Kemerdekaan yang telah dibangun 65 tahun berkonsekuensi suksesi kepemimpinan di segala posisi strategis tata kenegaraan dan tata kelola pemerintahan negeri merdeka ini. Trias politica yang disitir dari Montesque tentu mengalami adaptasi dari periode awal sampai perkembangan terakhir ini. Cit-cita 'Mukadimah UUD 1945' yang menggariskan menciptakan manusia Indonesia seutuhnya dan mensejahterakan kehidupan rakyat tentu bukan suatu bayangan utopia belaka. Tiap periode pemerintahan diharapkan dapat meletakkan dasar dan menorehkan tonggak sejarah kemajuan kehidupan rakyat di dalam maupun ke luar negeri.
Bagaimana sendi-sendi bernegara dibangun dalam sejarah perjuangan, menegakkan, dan meneruskan kemerdekaan bangsa, negara, dan rakyat bhineka tunggal ika ini, bisa kita baca dari berbgai sumber yang mampu kita dapatkan. Dikotomi pemerintahan gaya sipil dan militer mewarnai hampir seluruh sistem pemerintahan negara yang memproklamasikan diri merdeka, bebas dari penindasan bangsa penjajah.
Wajah-wajah pemimpin pilihan rakyat yang dijabat Presiden: Ir. Soekarno, H.M. Soeharto, B.J. Habibie, Abdurrahman Wahid, Megawati Soekarno Putri, sampai Soesilo Bambang Yudoyono. Masing-masing punya gaya kepemimpinan sendiri yang dibangun atas dasar koalisi partai yang ada. Akibat langsungnya adalah peningkatan kesejahteraan yang signifikan ada di tingkat elite politik partai dan kerabat pemerintahan yang sedang menjabat. Lha di sini ini kualitas kepemimpinan presiden yang memihak kepada kepentingan tertentu mengatasnamakan kepentingan rakyat teridentifikasi secara jelas dari waktu ke waktu.

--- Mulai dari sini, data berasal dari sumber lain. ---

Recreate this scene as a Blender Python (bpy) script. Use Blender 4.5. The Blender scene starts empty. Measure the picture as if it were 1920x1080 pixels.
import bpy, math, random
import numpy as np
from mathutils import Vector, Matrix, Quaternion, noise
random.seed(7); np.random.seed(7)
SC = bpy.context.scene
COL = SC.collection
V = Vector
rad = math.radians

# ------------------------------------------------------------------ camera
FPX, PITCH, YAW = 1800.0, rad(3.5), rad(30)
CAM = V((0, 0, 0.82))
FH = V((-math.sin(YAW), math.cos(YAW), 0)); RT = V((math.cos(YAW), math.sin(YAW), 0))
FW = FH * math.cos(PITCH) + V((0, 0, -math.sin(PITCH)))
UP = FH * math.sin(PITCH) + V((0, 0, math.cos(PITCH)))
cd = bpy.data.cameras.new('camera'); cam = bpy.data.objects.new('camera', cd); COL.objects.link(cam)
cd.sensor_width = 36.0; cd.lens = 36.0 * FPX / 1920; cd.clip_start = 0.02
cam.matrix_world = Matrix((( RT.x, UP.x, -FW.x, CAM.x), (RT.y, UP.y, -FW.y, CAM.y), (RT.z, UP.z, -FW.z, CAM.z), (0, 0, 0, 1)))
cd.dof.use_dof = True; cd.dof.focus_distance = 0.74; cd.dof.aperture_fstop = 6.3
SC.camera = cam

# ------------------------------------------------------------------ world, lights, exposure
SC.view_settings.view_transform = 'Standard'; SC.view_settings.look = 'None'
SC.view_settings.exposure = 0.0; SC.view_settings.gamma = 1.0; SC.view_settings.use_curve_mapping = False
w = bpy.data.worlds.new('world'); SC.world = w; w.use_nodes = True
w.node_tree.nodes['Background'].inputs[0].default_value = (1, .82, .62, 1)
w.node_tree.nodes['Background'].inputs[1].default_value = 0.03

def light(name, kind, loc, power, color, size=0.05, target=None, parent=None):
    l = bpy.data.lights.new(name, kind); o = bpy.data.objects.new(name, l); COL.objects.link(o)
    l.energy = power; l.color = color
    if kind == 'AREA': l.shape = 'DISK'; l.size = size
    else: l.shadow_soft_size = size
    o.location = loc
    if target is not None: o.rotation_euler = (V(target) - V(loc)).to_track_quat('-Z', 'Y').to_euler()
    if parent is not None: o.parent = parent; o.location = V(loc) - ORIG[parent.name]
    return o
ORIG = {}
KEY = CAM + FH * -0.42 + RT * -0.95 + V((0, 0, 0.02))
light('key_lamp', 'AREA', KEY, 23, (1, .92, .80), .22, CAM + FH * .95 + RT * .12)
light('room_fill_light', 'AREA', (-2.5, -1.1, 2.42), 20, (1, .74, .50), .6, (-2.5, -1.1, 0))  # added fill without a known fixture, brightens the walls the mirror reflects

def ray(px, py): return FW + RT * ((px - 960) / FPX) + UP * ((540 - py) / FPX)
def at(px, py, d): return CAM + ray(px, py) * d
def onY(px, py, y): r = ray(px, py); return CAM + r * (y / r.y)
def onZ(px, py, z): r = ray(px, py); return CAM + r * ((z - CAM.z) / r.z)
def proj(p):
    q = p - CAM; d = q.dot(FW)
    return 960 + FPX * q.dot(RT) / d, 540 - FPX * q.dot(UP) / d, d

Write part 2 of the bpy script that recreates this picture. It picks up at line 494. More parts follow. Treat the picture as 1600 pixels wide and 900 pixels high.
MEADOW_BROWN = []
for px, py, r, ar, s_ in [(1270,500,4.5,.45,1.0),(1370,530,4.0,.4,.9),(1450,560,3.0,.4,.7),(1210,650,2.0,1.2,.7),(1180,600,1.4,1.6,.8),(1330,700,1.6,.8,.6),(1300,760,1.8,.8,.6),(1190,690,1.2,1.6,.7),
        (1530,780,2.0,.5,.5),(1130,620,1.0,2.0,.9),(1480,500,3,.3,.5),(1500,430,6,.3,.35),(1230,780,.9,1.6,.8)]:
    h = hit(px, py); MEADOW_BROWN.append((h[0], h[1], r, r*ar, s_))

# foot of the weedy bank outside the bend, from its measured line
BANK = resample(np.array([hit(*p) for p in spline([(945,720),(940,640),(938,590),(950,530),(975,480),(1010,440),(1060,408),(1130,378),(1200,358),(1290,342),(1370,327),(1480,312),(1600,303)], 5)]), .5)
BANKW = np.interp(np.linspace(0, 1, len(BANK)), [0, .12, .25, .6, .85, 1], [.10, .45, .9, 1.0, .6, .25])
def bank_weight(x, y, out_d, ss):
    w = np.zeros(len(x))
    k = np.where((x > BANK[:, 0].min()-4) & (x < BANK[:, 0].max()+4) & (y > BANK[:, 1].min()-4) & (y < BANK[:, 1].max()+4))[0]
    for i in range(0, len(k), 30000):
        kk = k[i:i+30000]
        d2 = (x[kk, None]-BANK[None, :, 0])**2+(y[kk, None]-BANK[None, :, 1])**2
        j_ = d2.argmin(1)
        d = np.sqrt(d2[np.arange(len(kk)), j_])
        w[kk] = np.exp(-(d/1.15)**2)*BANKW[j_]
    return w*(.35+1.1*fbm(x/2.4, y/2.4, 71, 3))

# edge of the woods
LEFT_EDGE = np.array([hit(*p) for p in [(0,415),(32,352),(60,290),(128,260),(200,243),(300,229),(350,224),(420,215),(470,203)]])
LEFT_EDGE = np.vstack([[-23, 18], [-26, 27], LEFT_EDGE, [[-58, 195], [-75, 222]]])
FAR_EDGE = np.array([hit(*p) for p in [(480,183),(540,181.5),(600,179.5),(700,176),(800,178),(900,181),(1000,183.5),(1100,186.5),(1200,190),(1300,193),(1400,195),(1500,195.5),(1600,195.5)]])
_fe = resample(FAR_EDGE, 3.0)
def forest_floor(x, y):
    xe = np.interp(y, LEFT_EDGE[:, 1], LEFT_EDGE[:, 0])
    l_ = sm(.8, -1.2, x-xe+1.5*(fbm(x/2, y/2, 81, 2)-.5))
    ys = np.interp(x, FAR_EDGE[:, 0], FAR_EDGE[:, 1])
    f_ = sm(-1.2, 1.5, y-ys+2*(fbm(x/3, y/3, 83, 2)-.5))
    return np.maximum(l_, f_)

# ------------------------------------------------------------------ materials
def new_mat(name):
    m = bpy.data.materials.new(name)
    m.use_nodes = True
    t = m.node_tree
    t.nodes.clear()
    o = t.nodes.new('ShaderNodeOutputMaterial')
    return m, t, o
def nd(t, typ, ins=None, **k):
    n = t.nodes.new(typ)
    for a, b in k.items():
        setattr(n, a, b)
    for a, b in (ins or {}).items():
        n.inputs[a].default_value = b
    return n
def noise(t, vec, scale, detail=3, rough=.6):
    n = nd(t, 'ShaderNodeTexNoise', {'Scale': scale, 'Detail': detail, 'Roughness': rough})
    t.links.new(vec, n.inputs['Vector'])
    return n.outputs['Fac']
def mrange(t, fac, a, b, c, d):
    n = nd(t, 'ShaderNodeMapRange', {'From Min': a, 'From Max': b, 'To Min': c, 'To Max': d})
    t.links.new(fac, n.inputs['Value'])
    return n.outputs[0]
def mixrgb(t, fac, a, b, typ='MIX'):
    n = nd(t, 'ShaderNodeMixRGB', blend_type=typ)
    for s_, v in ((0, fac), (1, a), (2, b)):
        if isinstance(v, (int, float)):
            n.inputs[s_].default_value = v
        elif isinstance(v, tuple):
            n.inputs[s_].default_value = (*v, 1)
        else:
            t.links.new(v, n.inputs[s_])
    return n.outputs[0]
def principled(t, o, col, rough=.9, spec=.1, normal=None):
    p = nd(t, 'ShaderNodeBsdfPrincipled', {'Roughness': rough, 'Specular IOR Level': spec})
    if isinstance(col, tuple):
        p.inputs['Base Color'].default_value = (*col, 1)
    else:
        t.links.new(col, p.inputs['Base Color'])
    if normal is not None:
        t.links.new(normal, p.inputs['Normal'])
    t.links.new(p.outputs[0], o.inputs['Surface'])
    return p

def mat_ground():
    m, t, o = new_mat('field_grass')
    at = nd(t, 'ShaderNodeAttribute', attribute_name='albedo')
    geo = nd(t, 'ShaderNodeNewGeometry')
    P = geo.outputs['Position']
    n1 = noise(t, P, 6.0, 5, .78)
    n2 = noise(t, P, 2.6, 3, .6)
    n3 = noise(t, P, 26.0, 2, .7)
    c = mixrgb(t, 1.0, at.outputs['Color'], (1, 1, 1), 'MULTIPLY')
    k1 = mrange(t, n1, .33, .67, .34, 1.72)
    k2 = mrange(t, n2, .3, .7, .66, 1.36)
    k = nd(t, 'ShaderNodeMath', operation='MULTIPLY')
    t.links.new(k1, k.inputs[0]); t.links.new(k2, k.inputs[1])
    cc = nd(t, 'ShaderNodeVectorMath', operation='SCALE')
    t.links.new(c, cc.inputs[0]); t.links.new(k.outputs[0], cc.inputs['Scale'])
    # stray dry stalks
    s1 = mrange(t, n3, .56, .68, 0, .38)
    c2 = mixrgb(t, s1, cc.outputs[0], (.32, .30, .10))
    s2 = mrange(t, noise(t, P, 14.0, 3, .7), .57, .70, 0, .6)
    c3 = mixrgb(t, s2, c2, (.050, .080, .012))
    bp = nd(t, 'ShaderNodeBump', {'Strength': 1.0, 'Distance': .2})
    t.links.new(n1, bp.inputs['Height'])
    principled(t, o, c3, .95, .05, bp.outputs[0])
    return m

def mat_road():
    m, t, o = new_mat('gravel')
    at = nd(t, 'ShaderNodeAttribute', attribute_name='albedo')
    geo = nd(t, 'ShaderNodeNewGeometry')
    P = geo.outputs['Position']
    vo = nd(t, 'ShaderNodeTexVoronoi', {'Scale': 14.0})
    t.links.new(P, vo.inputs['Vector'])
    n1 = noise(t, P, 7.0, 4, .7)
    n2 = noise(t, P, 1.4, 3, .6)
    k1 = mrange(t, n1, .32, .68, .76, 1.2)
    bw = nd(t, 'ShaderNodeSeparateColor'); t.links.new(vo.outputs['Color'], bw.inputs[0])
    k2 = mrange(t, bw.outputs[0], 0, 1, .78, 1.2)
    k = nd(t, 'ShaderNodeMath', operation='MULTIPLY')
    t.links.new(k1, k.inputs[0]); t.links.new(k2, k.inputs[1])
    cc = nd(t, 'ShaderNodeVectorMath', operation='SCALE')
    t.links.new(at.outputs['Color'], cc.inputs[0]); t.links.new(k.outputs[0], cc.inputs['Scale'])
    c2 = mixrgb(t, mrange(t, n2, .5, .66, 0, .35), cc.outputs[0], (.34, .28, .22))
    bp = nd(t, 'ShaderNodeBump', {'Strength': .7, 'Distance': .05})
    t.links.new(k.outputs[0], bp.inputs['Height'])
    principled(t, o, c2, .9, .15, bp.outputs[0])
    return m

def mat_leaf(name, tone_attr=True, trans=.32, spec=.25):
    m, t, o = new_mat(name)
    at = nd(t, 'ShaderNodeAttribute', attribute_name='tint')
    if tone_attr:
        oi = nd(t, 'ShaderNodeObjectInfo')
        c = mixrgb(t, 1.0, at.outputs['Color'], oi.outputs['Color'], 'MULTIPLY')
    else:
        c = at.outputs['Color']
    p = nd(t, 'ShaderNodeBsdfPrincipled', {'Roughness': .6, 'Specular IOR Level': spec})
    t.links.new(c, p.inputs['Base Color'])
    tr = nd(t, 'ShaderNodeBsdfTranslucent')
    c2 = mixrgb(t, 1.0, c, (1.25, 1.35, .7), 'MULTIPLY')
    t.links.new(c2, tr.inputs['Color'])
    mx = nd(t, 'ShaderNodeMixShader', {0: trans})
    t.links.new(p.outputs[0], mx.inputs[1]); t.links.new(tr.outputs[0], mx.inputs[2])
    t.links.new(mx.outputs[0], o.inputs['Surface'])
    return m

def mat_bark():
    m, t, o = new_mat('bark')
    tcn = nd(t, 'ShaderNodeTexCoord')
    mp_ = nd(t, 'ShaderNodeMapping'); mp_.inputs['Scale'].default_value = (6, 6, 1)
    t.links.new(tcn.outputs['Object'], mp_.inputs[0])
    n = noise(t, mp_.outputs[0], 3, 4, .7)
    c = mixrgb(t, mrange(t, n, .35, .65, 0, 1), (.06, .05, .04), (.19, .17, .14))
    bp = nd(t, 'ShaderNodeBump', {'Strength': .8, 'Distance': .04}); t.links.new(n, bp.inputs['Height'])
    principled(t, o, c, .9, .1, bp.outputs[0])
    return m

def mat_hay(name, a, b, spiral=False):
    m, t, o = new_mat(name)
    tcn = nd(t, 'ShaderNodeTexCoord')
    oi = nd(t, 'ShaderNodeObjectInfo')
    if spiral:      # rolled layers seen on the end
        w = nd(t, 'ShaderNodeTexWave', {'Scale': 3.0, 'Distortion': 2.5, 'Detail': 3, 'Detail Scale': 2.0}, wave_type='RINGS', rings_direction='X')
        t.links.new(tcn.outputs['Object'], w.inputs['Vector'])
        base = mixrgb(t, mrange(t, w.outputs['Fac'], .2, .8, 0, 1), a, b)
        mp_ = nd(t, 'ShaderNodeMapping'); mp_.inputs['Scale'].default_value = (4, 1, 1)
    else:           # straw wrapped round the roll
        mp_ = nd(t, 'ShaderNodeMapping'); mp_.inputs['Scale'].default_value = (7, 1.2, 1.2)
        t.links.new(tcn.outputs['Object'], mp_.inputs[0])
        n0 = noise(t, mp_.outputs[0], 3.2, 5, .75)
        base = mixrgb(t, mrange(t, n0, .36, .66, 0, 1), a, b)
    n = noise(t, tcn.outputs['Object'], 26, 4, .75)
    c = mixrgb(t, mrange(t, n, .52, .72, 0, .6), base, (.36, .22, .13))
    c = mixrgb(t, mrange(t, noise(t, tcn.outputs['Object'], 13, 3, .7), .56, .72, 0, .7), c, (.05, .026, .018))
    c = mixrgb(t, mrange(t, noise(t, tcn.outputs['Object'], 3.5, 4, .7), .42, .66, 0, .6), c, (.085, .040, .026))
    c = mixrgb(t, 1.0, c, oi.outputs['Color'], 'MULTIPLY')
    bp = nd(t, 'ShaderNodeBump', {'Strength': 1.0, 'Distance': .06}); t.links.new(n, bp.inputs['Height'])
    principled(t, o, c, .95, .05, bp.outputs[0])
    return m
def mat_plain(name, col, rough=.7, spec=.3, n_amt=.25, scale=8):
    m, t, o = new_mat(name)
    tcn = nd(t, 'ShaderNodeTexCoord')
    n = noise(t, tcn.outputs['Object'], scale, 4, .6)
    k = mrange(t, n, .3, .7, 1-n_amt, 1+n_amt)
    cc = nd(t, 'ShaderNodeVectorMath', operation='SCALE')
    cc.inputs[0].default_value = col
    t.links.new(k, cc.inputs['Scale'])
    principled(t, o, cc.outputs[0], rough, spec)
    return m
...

Tanda jelas yang tak bisa dibantah adalah HUTANG LUAR NEGERI dan PENERIMAAN PAJAK NEGARA. Biaya pembangunan dalam berbagai sektor tak mungkin tercukupi hanya dari hasil bumi agraris yang terus bertambah banyak warganya. SDM terdidik dan terampil butuh waktu cukup untuk menyiapkannya. Semangat merdeka dan memajukan kehidupan bangsa harus berseberangan dengan semangat memupuk harta dan mencukupi kebutuhan pokok sehari-hari.